On the first day this week, in the middle of the Channel, we saw the blow of a whale, stretching metres into the sky! Only a ginormous whale could have lungs that powerful! The unexpected, that we had always half expected, had arrived, quite unexpectedly, in the form of a giant whale.

I wish I could tell you more. I wish I could tell you just what type of whale it was. But seeing only the blow, we wouldn’t dare say anything for certain. Although I can certainly tell you, my great great great grand uncle is no longer the most exciting wanderer to have found their way into the Channel.

We had to add it to our growing pile of mysteries, in an ocean with too many mysteries to count.

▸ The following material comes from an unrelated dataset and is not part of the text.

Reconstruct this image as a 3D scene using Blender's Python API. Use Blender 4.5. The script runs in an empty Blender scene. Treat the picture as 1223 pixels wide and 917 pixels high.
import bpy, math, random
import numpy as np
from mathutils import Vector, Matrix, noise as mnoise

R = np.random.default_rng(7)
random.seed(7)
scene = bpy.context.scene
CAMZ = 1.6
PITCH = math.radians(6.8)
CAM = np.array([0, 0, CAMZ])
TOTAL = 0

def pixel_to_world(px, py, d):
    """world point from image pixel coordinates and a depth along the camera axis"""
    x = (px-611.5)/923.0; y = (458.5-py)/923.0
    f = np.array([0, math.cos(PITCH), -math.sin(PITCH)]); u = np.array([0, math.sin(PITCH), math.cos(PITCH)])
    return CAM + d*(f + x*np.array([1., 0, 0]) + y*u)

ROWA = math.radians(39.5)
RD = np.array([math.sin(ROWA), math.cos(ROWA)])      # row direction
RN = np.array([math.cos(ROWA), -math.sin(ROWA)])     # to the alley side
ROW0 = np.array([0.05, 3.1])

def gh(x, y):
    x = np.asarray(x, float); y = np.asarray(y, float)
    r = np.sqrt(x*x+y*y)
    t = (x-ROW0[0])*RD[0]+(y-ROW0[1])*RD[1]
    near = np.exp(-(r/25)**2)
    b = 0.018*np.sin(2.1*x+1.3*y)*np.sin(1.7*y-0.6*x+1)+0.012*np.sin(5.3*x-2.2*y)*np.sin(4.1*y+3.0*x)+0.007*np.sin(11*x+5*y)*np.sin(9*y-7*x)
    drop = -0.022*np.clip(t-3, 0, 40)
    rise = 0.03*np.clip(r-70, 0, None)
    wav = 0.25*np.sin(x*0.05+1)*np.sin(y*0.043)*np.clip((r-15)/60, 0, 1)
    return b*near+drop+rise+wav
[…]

The Curious Incident of the Channel whale was not the only sighting that captured our curiosity during the weeks first crossing.

As we drew near to Bilbao, we spotted a tight pod of dolphins travelling together.

Bottlenose dolphins!’ Emma exclaimed, at the very moment that I confidently shouted ‘Pilot whales!’

We stopped to look at each other for a moment in confusion before turning back to see that were both in fact right.  We were looking at a mixed group of both bottlenose dolphins and pilot whales.

It was a whole new mystery. 'The Curious Companionship of Unlikely Friends’. Watching the sea is a great way to test your imagination.

Too add to it all, as we passed by the trenches, we saw two Cuvier’s beaked whales, which are notoriously enigmatic and extremely deep diving. If you’re looking for mystery, look no further than the beaked whales. As so little as known of them, to see them catching their breath for just a few seconds, before they plunged down to their secret world felt like just something else.

You may be wondering why this entire blog was focused on only a few moments from the week. I don’t mean to be dramatic, but for the rest of the week, Emma and I experienced thunder and lightening. The swell was so big that it would make a blue whale look small. The swell was so big that it could easily conceal all of its mysteries.

Cap Finistre blog wk6

After a week in the heart of the storm, I think it is time that I returned to land, where one can watch storms, from the window.

I can’t wait to hear what mysteries Emma and Louise encounter whilst I’m gone.